64. Tudo quanto para trás ficou escrito é mitologia, e não quis ser outra coisa. Erraria a minha intenção quem nelas não visse precisamente o que pretendi escrever. Não me censurem pelos erros intencionais, por distorções, por mal-entendidos: todos entram no propósito de me submeter a impulso mítico, criador de mitos. Além disso, no propósito entra o querer aventurar uma atualização daquele impulso, não por versões históricas, psicológicas, antropológicas ou filosóficas dos mitos preteridos, mas [85] tentando mostrar como eles não são pretéritos; que a vida que mereça chamar-se de humana só é vivida na singularidade de cada um dos homens que se entenda como a «incontinência do excesso»; vida que não se viveu somente no outrora, mas a que pode viver-se em todos agoras.
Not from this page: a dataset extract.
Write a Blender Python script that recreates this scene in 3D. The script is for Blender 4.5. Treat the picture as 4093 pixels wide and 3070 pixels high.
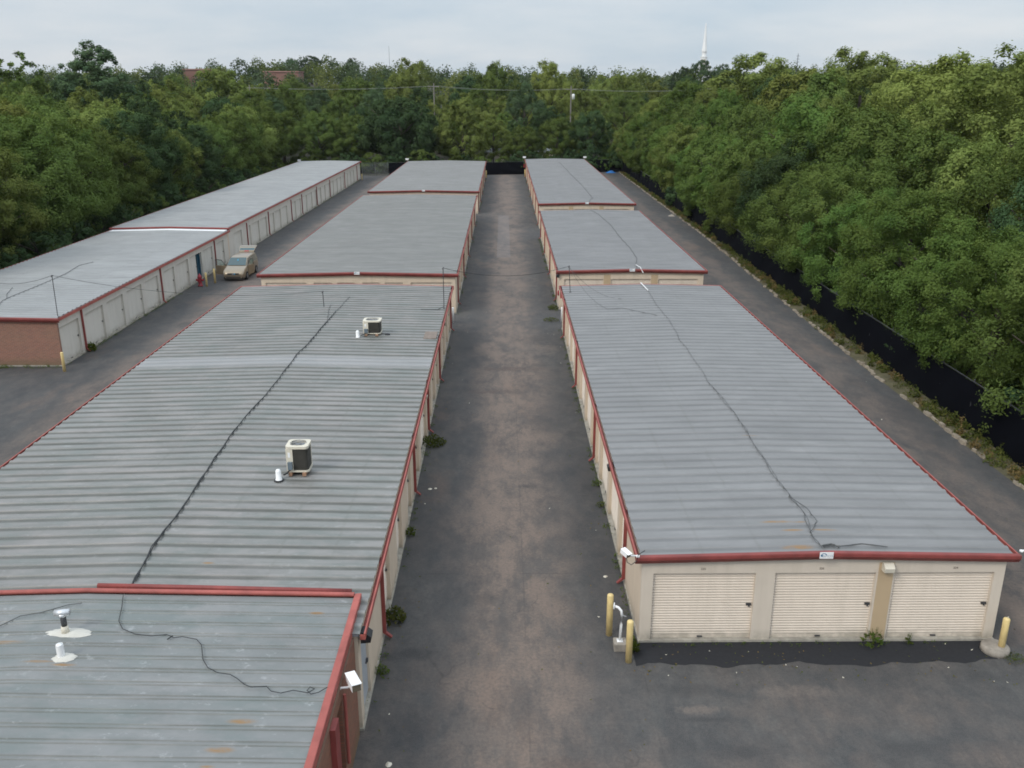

Desafortunadamente, não concedemos à época histórica em que vivemos satisfação para a sua mais instada exigência: a de que vivamos com todos os homens, e confirmação da nossa mais relevada afirmação: a de que só podemos viver com todos os homens. Esta mitologia é, pois, a do homem em sua singularidade. É a do «eu», do «tu» e do «ele»; o «nós» refere-se a «eu», a «tu» e a «ele»; o «vós», a «tu» e a «ele», mas «eles» não são personagens desta mitologia. «Eles» estão nos Infernos a que desci, supondo-se eles a caminho do paraíso que nós não procuramos. Perdoem-nos o não acompanhá-los. Bem o podem, porque o número dos que eventualmente me sigam não pesa na balança da massa. Deixem-me ser o que sou, deixem-me viver onde estou. Que sou eu, entre milhares de milhões? Que lhes importa o que mais me importa? Se a tantos nada importa, por que hão-de se importar comigo? Deixem que de mim me importe, que isso não tem importância nenhuma. Uma andorinha não faz verão. De todos os bandos de andorinhas que verão fizeram, se uma faltar, o verão não deixará de ser. Vivam cheios de si mesmos a vida que é de todos; deixem-me que viva a minha até de mim alheado.